• **DIRECTIONS**
Produce an exact copy of all the data below, dropping every image.

• **DATA EXCERPT**
[start]

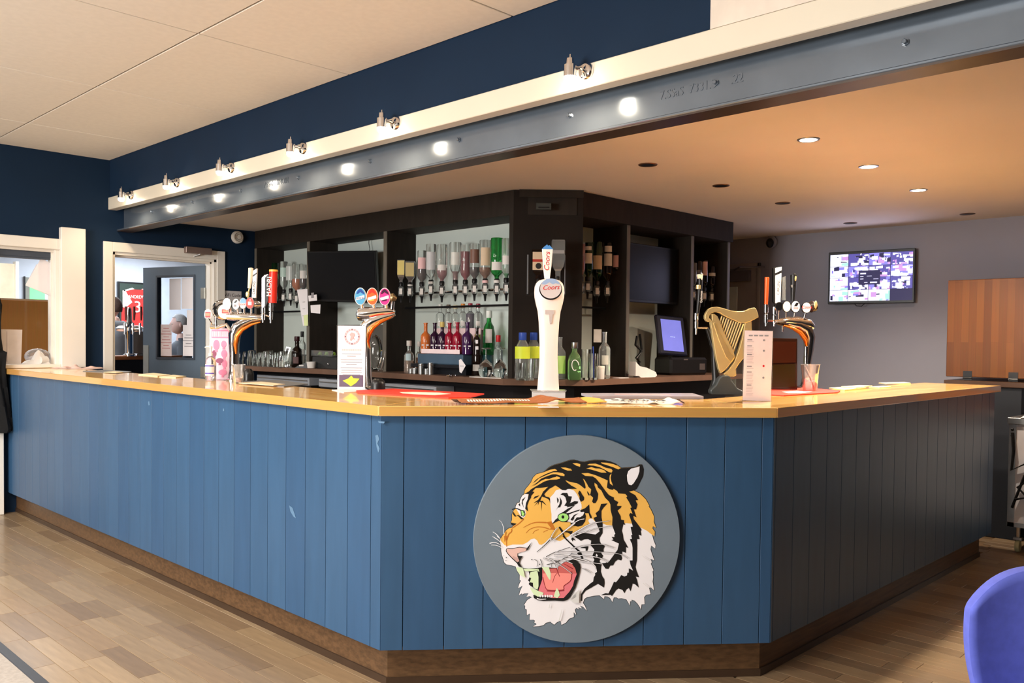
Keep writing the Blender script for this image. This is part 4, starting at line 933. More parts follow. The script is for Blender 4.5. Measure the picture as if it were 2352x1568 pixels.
P = aty(1372, 770, YC + .02)
t = thing('paper_notice', 'blank white notice on the board behind the vodka bottle', 'paper', P, 0); m = mpp(P)
MB(m).box(-14, 14, -1, 0, -16, 14).build('sheet', mat('dull_white', srgb(190, 186, 180), .7), t)
t = thing('striped_cushion', 'thin white folded paper lying at the edge of the narrow bay', 'paper', onc(1425, Y=3.66), 0)
t.name = 'folded_paper'
MB().box(-.05, .06, -.03, .03, 0, .003).build('sheet', PAPER, t)
# touch screen till
P = onc(1560, Y=3.80); m = mpp(P)
t = thing('till_terminal', 'black touch screen till with glowing blue display', 'till', P, -.25)
MB(m).box(-52, 60, -30, 30, 0, 40, 5).build('printer_base', BLACK, t); MB(m).box(34, 50, -31, -30, 12, 26).build('paper_slot', STEEL, t)
MB(m).box(-14, -2, -30.6, -30, 34, 37).build('maker_plate', STEEL, t)
R = Matrix.Translation((-32 * m, -10 * m, 90 * m)) @ Matrix.Rotation(.06, 4, 'Y') @ Matrix.Rotation(-.25, 4, 'X')
o = MB(m).box(-42, 42, 0, 10, -46, 46, 3).build('screen_housing', mat('till_navy', srgb(24, 26, 44), .3), t); o.matrix_local = R
o2 = MB(m).box(-30, 30, -.6, 0, -37, 36).build('display', mat('till_glow', (.05, .05, .2), .3, emit=(.26, .27, .85), es=.5, var=.3, scale=4), t); o2.matrix_local = R
o3 = text('----- ---', 5 * m, mat('till_text', (.5, .6, 1), .5, emit=(.6, .75, 1), es=1.2), t, (0, 0, 0)); o3.matrix_local = R @ Matrix.Translation((0, -1.2 * m, -4 * m)) @ Matrix.Rotation(pi / 2, 4, 'X')
MB(m).box(-24, 0, -4, 12, 40, 60).build('screen_stand', BLACK, t)
t = thing('card_machine', 'white card payment machine on its stand left of the till', 'card machine', onc(1478, Y=3.66), -.2); m = mpp(t.location)
MB(m).prism([(-34, 4), (-34, 36), (-22, 26), (0, 22), (28, 12), (32, 4), (26, 0), (-18, 0), (-24, 4)], -11, 11).build('body', mat('card_white', srgb(226, 220, 218), .4), t)
MB(m).prism([(-20, 26.5), (0, 22.8), (18, 16.6), (18, 15.4), (0, 21), (-20, 24)], -9, 9).build('keypad', BLACK, t)
t = thing('cable_bundle', 'dark tangle of leads beside the till screen', 'cable', onc(1462, Y=3.9), 0); m = mpp(t.location)
MB(m).tube([(0, 0, 90), (-6, 0, 70), (10, -6, 55), (-8, -4, 40), (12, 0, 30), (0, 0, 4)], 3, 8).tube([(10, 0, 95), (18, 0, 60), (4, 0, 40), (16, 0, 2)], 3, 8).build('lead', BLACK, t, True)
# lead of the tilted television
P = atx(846, 532, 4.37)
t = thing('television_lead', 'thin black lead looping down the pale panel above the tilted television', 'cable', P, -pi / 2); m = mpp(P)
MB(m).tube([(0, 0, 0), (4, 0, -12), (2, 0, -26), (6, 0, -40), (0, 0, -60)], .8, 6).build('lead', BLACK, t, True)

# ------------------------------------------------------------------ things on the bar worktop
class PXT:                     # a thing modelled in photo pixel units at its own distance, facing the customers
    def __init__(s, name, label, cat, bx, by, group=None, z=ZT, P=None, rz=FACE):
        s.P = P if P is not None else atz(bx, by, z); s.k = mpp(s.P); s.bx, s.by = bx, by
        s.o = thing(name, label, cat, s.P, rz, group)
    def pt(s, px, py, d=0): return (px - s.bx, d, s.by - py)
    def mb(s): return MB(s.k)
    def tube(s, part, pts, r, m, seg=12, d=0, flat=1, parent=None):
        return s.mb().tube([s.pt(p[0], p[1], p[2] if len(p) > 2 else d) for p in pts], r, seg, flat).build(part, m, parent or s.o, True)
    def prism(s, part, pts, d0, d1, m, smooth=False, bev=0):
        o = s.mb().prism([(p[0] - s.bx, s.by - p[1]) for p in pts], d0, d1).build(part, m, s.o, smooth)
        if bev: b = o.modifiers.new('b', 'BEVEL'); b.width = bev * s.k; b.segments = 2; b.angle_limit = radians(35)
        return o
    def disc(s, part, px, py, rx, ry, t, m, d=0, seg=28):
        return s.mb().disc(s.pt(px, py, d), rx, ry, t, seg).build(part, m, s.o, True)
    def text(s, txt, px, py, h, m, d, rot=0, sx=1, shear=0, parent=None):
        R = (Matrix.Rotation(rot, 4, 'Y') @ Matrix.Rotation(pi / 2, 4, 'X')).to_euler()
        x, y, z = s.pt(px, py, d)
        return text(txt, h * s.k, m, parent or s.o, (x * s.k, y * s.k, z * s.k), R, .0002, sx=sx, shear=shear)
    def lens(s, px, py, rx, ry, face, d=-8, back=10, rim=None, stem=None, label='lens'):
        # oval badge: chrome housing behind, coloured face in front
        o = s.mb().disc(s.pt(px, py, d + back / 2), rx * .86, ry * .86, back, 24).disc(s.pt(px, py, d), rx, ry, 3, 28).build('badge_housing', rim or CHROME, s.o, True)
        f = s.mb().disc(s.pt(px, py, d - 1.8), rx * .9, ry * .9, 1, 28).build('badge_face', face, s.o, True)
        if stem: s.mb().tube([s.pt(px + 1, py + ry * .7, d + 5), s.pt(stem[0], stem[1], d + 8)], 2.6, 10).build('badge_neck', CHROME, s.o, True)
        return f
RED = mat('signal_red', srgb(226, 52, 38), .3); CRM = mat('cream', srgb(246, 232, 206), .35); TWH = mat('tap_white', srgb(250, 246, 240), .3)
ORGL = mat('strip_orange', srgb(236, 130, 50), .18, .7); TBLU = mat('badge_blue', srgb(90, 170, 214), .3); DBLU = mat('deep_blue', srgb(40, 80, 160), .3)
BORG = mat('badge_orange', srgb(238, 104, 50), .3); BPNK = mat('badge_pink', srgb(236, 60, 150), .3); CRED = mat('coors_red', srgb(206, 36, 44), .35)
GOLDM = mat('gold_plate', srgb(228, 206, 148), .27, .6, var=.05); SMK = mat('smoked_chrome', (.45, .42, .42), .1, 1)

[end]

• **REPLY TO THE EXERCISE**
Keep writing the Blender script for this image. This is part 4, starting at line 933. More parts follow. The script is for Blender 4.5. Measure the picture as if it were 2352x1568 pixels.
P = aty(1372, 770, YC + .02)
t = thing('paper_notice', 'blank white notice on the board behind the vodka bottle', 'paper', P, 0); m = mpp(P)
MB(m).box(-14, 14, -1, 0, -16, 14).build('sheet', mat('dull_white', srgb(190, 186, 180), .7), t)
t = thing('striped_cushion', 'thin white folded paper lying at the edge of the narrow bay', 'paper', onc(1425, Y=3.66), 0)
t.name = 'folded_paper'
MB().box(-.05, .06, -.03, .03, 0, .003).build('sheet', PAPER, t)
# touch screen till
P = onc(1560, Y=3.80); m = mpp(P)
t = thing('till_terminal', 'black touch screen till with glowing blue display', 'till', P, -.25)
MB(m).box(-52, 60, -30, 30, 0, 40, 5).build('printer_base', BLACK, t); MB(m).box(34, 50, -31, -30, 12, 26).build('paper_slot', STEEL, t)
MB(m).box(-14, -2, -30.6, -30, 34, 37).build('maker_plate', STEEL, t)
R = Matrix.Translation((-32 * m, -10 * m, 90 * m)) @ Matrix.Rotation(.06, 4, 'Y') @ Matrix.Rotation(-.25, 4, 'X')
o = MB(m).box(-42, 42, 0, 10, -46, 46, 3).build('screen_housing', mat('till_navy', srgb(24, 26, 44), .3), t); o.matrix_local = R
o2 = MB(m).box(-30, 30, -.6, 0, -37, 36).build('display', mat('till_glow', (.05, .05, .2), .3, emit=(.26, .27, .85), es=.5, var=.3, scale=4), t); o2.matrix_local = R
o3 = text('----- ---', 5 * m, mat('till_text', (.5, .6, 1), .5, emit=(.6, .75, 1), es=1.2), t, (0, 0, 0)); o3.matrix_local = R @ Matrix.Translation((0, -1.2 * m, -4 * m)) @ Matrix.Rotation(pi / 2, 4, 'X')
MB(m).box(-24, 0, -4, 12, 40, 60).build('screen_stand', BLACK, t)
t = thing('card_machine', 'white card payment machine on its stand left of the till', 'card machine', onc(1478, Y=3.66), -.2); m = mpp(t.location)
MB(m).prism([(-34, 4), (-34, 36), (-22, 26), (0, 22), (28, 12), (32, 4), (26, 0), (-18, 0), (-24, 4)], -11, 11).build('body', mat('card_white', srgb(226, 220, 218), .4), t)
MB(m).prism([(-20, 26.5), (0, 22.8), (18, 16.6), (18, 15.4), (0, 21), (-20, 24)], -9, 9).build('keypad', BLACK, t)
t = thing('cable_bundle', 'dark tangle of leads beside the till screen', 'cable', onc(1462, Y=3.9), 0); m = mpp(t.location)
MB(m).tube([(0, 0, 90), (-6, 0, 70), (10, -6, 55), (-8, -4, 40), (12, 0, 30), (0, 0, 4)], 3, 8).tube([(10, 0, 95), (18, 0, 60), (4, 0, 40), (16, 0, 2)], 3, 8).build('lead', BLACK, t, True)
# lead of the tilted television
P = atx(846, 532, 4.37)
t = thing('television_lead', 'thin black lead looping down the pale panel above the tilted television', 'cable', P, -pi / 2); m = mpp(P)
MB(m).tube([(0, 0, 0), (4, 0, -12), (2, 0, -26), (6, 0, -40), (0, 0, -60)], .8, 6).build('lead', BLACK, t, True)

# ------------------------------------------------------------------ things on the bar worktop
class PXT:                     # a thing modelled in photo pixel units at its own distance, facing the customers
    def __init__(s, name, label, cat, bx, by, group=None, z=ZT, P=None, rz=FACE):
        s.P = P if P is not None else atz(bx, by, z); s.k = mpp(s.P); s.bx, s.by = bx, by
        s.o = thing(name, label, cat, s.P, rz, group)
    def pt(s, px, py, d=0): return (px - s.bx, d, s.by - py)
    def mb(s): return MB(s.k)
    def tube(s, part, pts, r, m, seg=12, d=0, flat=1, parent=None):
        return s.mb().tube([s.pt(p[0], p[1], p[2] if len(p) > 2 else d) for p in pts], r, seg, flat).build(part, m, parent or s.o, True)
    def prism(s, part, pts, d0, d1, m, smooth=False, bev=0):
        o = s.mb().prism([(p[0] - s.bx, s.by - p[1]) for p in pts], d0, d1).build(part, m, s.o, smooth)
        if bev: b = o.modifiers.new('b', 'BEVEL'); b.width = bev * s.k; b.segments = 2; b.angle_limit = radians(35)
        return o
    def disc(s, part, px, py, rx, ry, t, m, d=0, seg=28):
        return s.mb().disc(s.pt(px, py, d), rx, ry, t, seg).build(part, m, s.o, True)
    def text(s, txt, px, py, h, m, d, rot=0, sx=1, shear=0, parent=None):
        R = (Matrix.Rotation(rot, 4, 'Y') @ Matrix.Rotation(pi / 2, 4, 'X')).to_euler()
        x, y, z = s.pt(px, py, d)
        return text(txt, h * s.k, m, parent or s.o, (x * s.k, y * s.k, z * s.k), R, .0002, sx=sx, shear=shear)
    def lens(s, px, py, rx, ry, face, d=-8, back=10, rim=None, stem=None, label='lens'):
        # oval badge: chrome housing behind, coloured face in front
        o = s.mb().disc(s.pt(px, py, d + back / 2), rx * .86, ry * .86, back, 24).disc(s.pt(px, py, d), rx, ry, 3, 28).build('badge_housing', rim or CHROME, s.o, True)
        f = s.mb().disc(s.pt(px, py, d - 1.8), rx * .9, ry * .9, 1, 28).build('badge_face', face, s.o, True)
        if stem: s.mb().tube([s.pt(px + 1, py + ry * .7, d + 5), s.pt(stem[0], stem[1], d + 8)], 2.6, 10).build('badge_neck', CHROME, s.o, True)
        return f
RED = mat('signal_red', srgb(226, 52, 38), .3); CRM = mat('cream', srgb(246, 232, 206), .35); TWH = mat('tap_white', srgb(250, 246, 240), .3)
ORGL = mat('strip_orange', srgb(236, 130, 50), .18, .7); TBLU = mat('badge_blue', srgb(90, 170, 214), .3); DBLU = mat('deep_blue', srgb(40, 80, 160), .3)
BORG = mat('badge_orange', srgb(238, 104, 50), .3); BPNK = mat('badge_pink', srgb(236, 60, 150), .3); CRED = mat('coors_red', srgb(206, 36, 44), .35)
GOLDM = mat('gold_plate', srgb(228, 206, 148), .27, .6, var=.05); SMK = mat('smoked_chrome', (.45, .42, .42), .1, 1)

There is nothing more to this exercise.